Now you need to bring your behaviour into harmony with your position.

  • A Christian is not someone who keeps the Sermon on the Mount.
  • A Christian is somebody who knows he can’t, and comes to Jesus Christ for forgiveness for the sin of falling short, and receives from Christ the forgiveness, and then the power to begin to live these principles.

That’s the point of the message. Even when you fail, you are forgiven, because Christ has paid the price for your sin. That’s the message. If you are not a Christian, what’s the message to you? If you don’t love like this, that’s a sin, and if you are a sinner, you need a Saviour.

Jesus Christ will come in and forgive your sin of lovelessness. Jesus will cleanse your life, and He will plant His love in your heart, and then He will teach you how to love the way He wants you to love. For some of you, this is a call to salvation.

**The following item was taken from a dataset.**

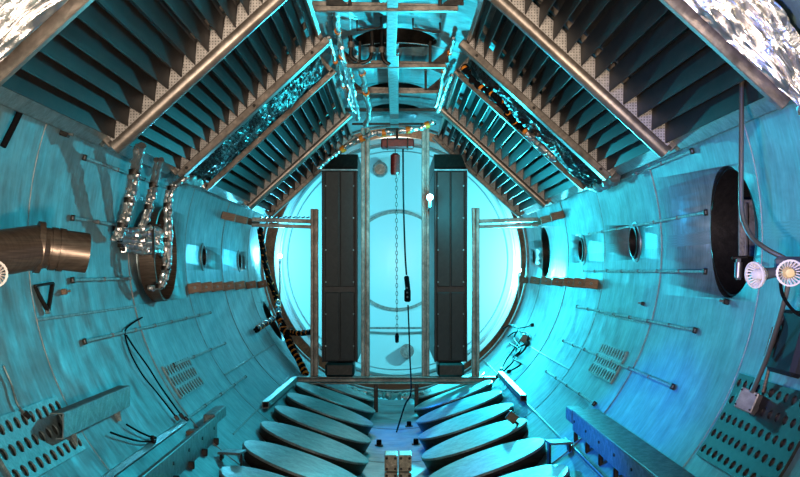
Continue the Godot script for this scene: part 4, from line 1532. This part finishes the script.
	# glowing work lamps
	var lamps := [[430.0, 197.0, 13.1, "glaring work lamp clamped to the right inner post"], [280.0, 256.0, 17.5, "glowing lamp in the gap between the left rim and the door"], [519.0, 270.0, 17.5, "glaring lamp in the gap between the right rim and the door"]]
	for s in lamps:
		var p := at(s[0], s[1], s[2])
		t = thing("work_lamp", s[3], "lamp", p - Vector3(0, 0.1, 0), "bare work lamps")
		st = mb()
		add_lathe(st, Transform3D(Basis(), p), [Vector2(0.0, -0.05), Vector2(0.025, -0.045), Vector2(0.042, -0.02), Vector2(0.045, 0.0), Vector2(0.036, 0.028), Vector2(0.0, 0.046)], 20, true)
		obj("bulb", st, M.bulb, t)
		st = mb()
		add_lathe(st, Transform3D(Basis(), p - Vector3(0, 0.09, 0)), [Vector2(0.0, -0.05), Vector2(0.02, -0.05), Vector2(0.022, 0.045), Vector2(0.0, 0.045)], 12)
		obj("socket", st, M.grey_plastic, t)
		st = mb()
		if s[2] < 14:
			add_bar(st, p - Vector3(0, 0.13, 0), p - Vector3(0, 0.15, 0.8), 0.02, 0.02)
			obj("clamp_arm", st, M.dark_steel, t)
		else:
			add_tube(st, [p - Vector3(0, 0.13, 0), Vector3(p.x, -0.59, p.z)], 0.018, 10)
			obj("stand_pole", st, M.frame, t)
			st = mb()
			add_lathe(st, Transform3D(Basis(), Vector3(p.x, -0.6, p.z)), [Vector2(0.18, 0.0), Vector2(0.18, 0.02), Vector2(0.03, 0.05), Vector2(0.0, 0.05)], 20)
			obj("stand_base", st, M.dark_steel, t)

func _ready() -> void:
	rng.seed = 7
	camera_and_world()
	lights()
	make_textures()
	make_materials()
	build_hall()
	build_ports()
	build_shell()
	build_door()
	build_racks()
	build_frame()
	column(-1, 322, 357.5, "tall dark rusty column with two tiers of panels between the left posts")
	column(1, 434.5, 467, "tall dark rusty column with two tiers of panels between the right posts")
	build_caps()
	trough()
	channel_on_brackets()
	build_plates()
	build_hoist()
	build_overhead()
	build_rails()
	build_bits()
	build_cables()
	build_lamps()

For some of you, it’s an exhortation to let the love that is their flow.

Conclusion

Abraham Lincoln was held in contempt by a man named Mr. Stanton. He called Lincoln, “A low, cunning clown,” and he nicknamed him ‘the original gorilla,’ and he said that men were foolish to wander around Africa trying to capture a gorilla when they could find one in Springfield, Illinois. Lincoln never said anything to Stanton, and because Stanton was the best man for the job, when Lincoln needed a war minister for the United States, he chose Mr. Stanton. He appointed him over all the soldiers of the United States. He treated him with love and courtesy, and the years passed.

The night an assassin’s bullet tore out Lincoln’s life, in a little room to which the President’s body was taken, there stood that same Mr. Stanton, looking down into the silent face of Abraham Lincoln with all its ruggedness and character.

Speaking through his tears, he said, “There lies the greatest ruler of men the world has ever seen.” Because Mr. Lincoln could love him with a forgiving love, he received and returned his adoration. Jesus is calling us to love our unlovely, unlovable world with a love that knows no discrimination, and such a love will show that we are like God and reveal God to them. That’s the

beginning of an effective evangelism. May God help us to love the way we are to love to manifest His nature.